Francis van Dijck en Piero Genet legden op 6 augustus 1725 een verklaring af over 'heidenen' die ongeveer twee jaar geleden verbleven in het huis van Jan Petersse de Jongh alias Hoornman.
Jenneke Janssen Kop, weduwe van Hendrick Jansse van Pinxteren en wonende op de Zandschel, legde op 22 augustus 1725 een verklaring af over de zigeuners, die hebben verbleven in het huis van Jan Hooreman en Jenneke van Oosterhout.
Op 27 augustus 1725 werd opgetekend: "het echtpaar zit in een vuile, stinkende kerker opgesloten, waar hun gezondheid in gevaar kan komen".
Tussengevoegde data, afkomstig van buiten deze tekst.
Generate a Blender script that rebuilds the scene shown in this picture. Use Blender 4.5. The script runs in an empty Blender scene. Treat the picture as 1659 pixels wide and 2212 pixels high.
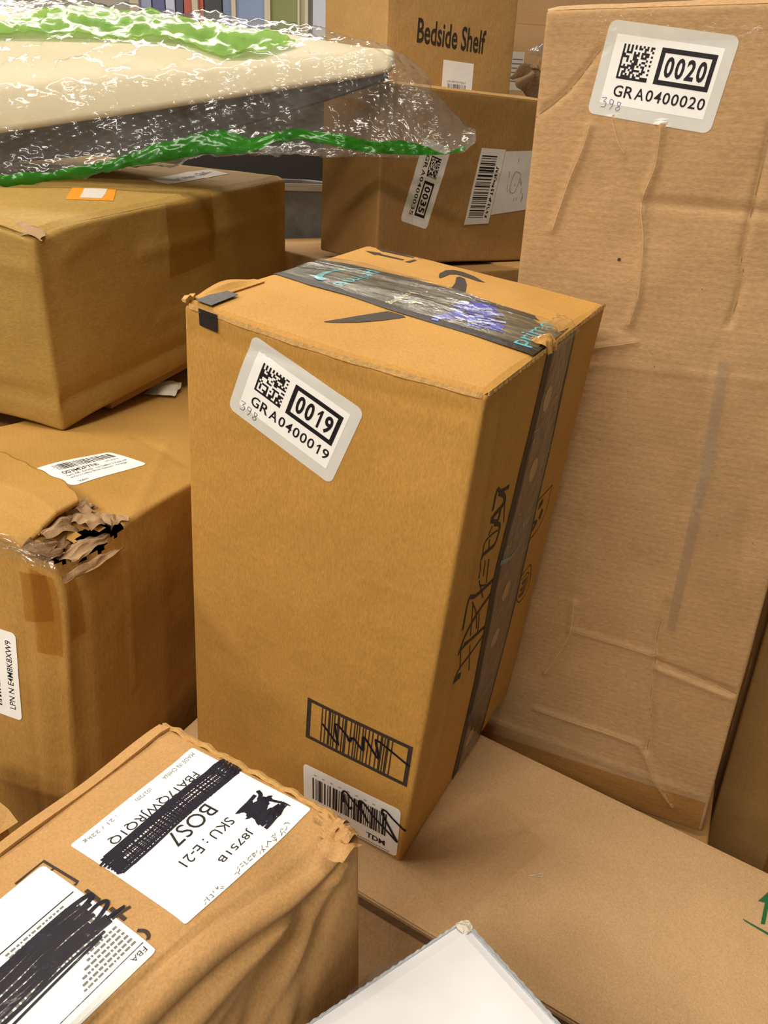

Maar Jan de Jongh en Jenneke van Oosterhout gaven zich niet zomaar gewonnen. Catharina de Jongh, wonende aan het einde van de Loonse Dreef, legde op hun verzoek een verklaring af op 6 september 1725. Jan van Oosterhout en Dirck Rijcken deden hetzelfde op 15 november 1725.
Adriaen de Helt, meester-ketelbuter of koperslager, legde op 11 juni 1726 een verklaring af over een pistool dat hij van Jan Petersse de Jongh alias Horenman gekregen had ter reparatie.
Na een proces van ruim een jaar werden de beide verdachten, mijn voorouders, vrijgesproken.